Julebuk - Yule Buck in old tradition in Scandinavia



Julebuk - Yule Buck in old tradition

In Denmark, Norway and Sweden creatures resembling Schimmelreiter (a rider on a white horse that could be an impersonation of Woden on his great charger) and the Klapperbock could in the past be found at Christmas time.

(Klapperbock: On the island of Usedom, a youth who carries a pole with the hide of a buck thrown over it and a wooden head at the end. The lower jaw moves up and down and clatters and he charges at children who do not know their prayers by heart.)

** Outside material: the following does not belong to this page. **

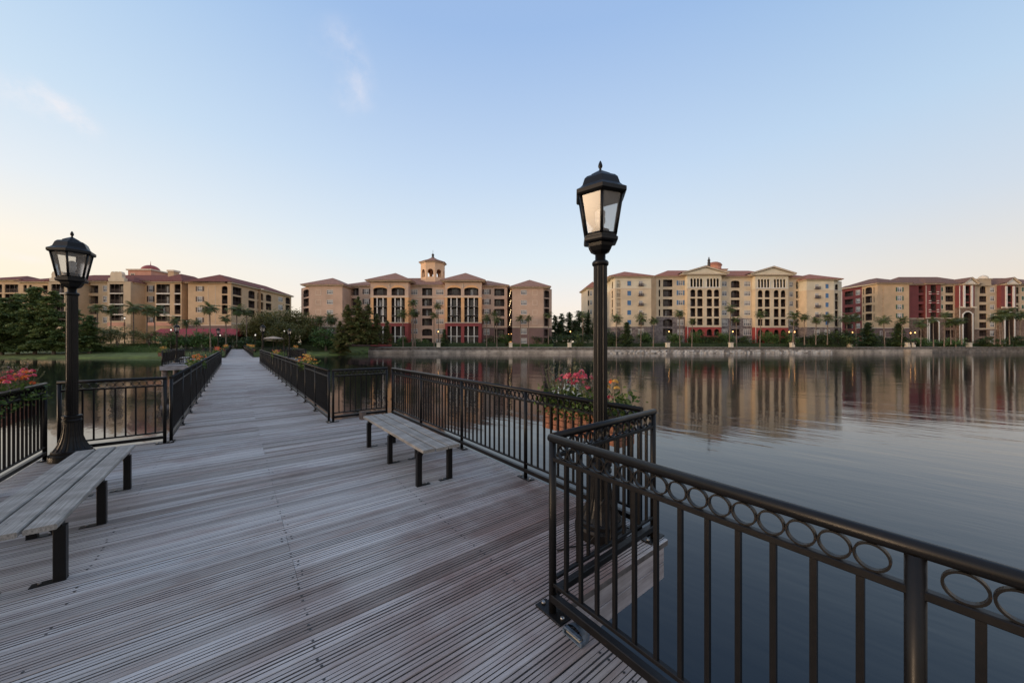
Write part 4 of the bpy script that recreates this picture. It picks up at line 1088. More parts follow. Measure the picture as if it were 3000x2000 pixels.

The name Julebuk¸ (Yule buck) is used in a variety of ways, more mysterious in the past – in today’s world it means in Norway, for example, just people disguised in various costumes. Sometimes it is a person dressed up in hide and horns, or with a buck’s head, who "goes for" little boys and girls; sometimes for a straw puppet set up or tossed from hand to hand. It could even be a cake in the form of a buck.

It seems people had a bad conscience about these things, there are stories connecting them with the Devil.

For instance, a girl who danced at midnight with a Julebuk, found that her partner was no puppet but the Evil One himself. It is said that a fellow who had dressed himself in black and put horns on his head, claws on his hands, and fiery tow in his mouth, was carried off by the Prince of Darkness whose form he had imitated.

The association of animal maskings with the powers of darkness is no doubt the work of the Church. To the zealous missionaries the old heathen ritual was no mere foolish superstition. It was rather a service of intensely real and awful beings, the very devil of hell. One may even imagine that the traditional Christian devil-type, half animal and half human, was indirectly derived from skin-clad worshippers at a pagan festival.

The king Haakon the Good established Christmas in Norway. In Sweden the Christmas service is performed very early in the morning, the chancel is lighted up with many candles, and the celebrant is vested in a white chasuble and the congregation arrives on foot or in torch lighted sleds making for a picturesque scene.

In Scandinavian countries simple folk have a vivid sense of the nearness of the supernatural on Christmas Eve. "On Yule night no one should go out, for he may meet uncanny beings of all kinds."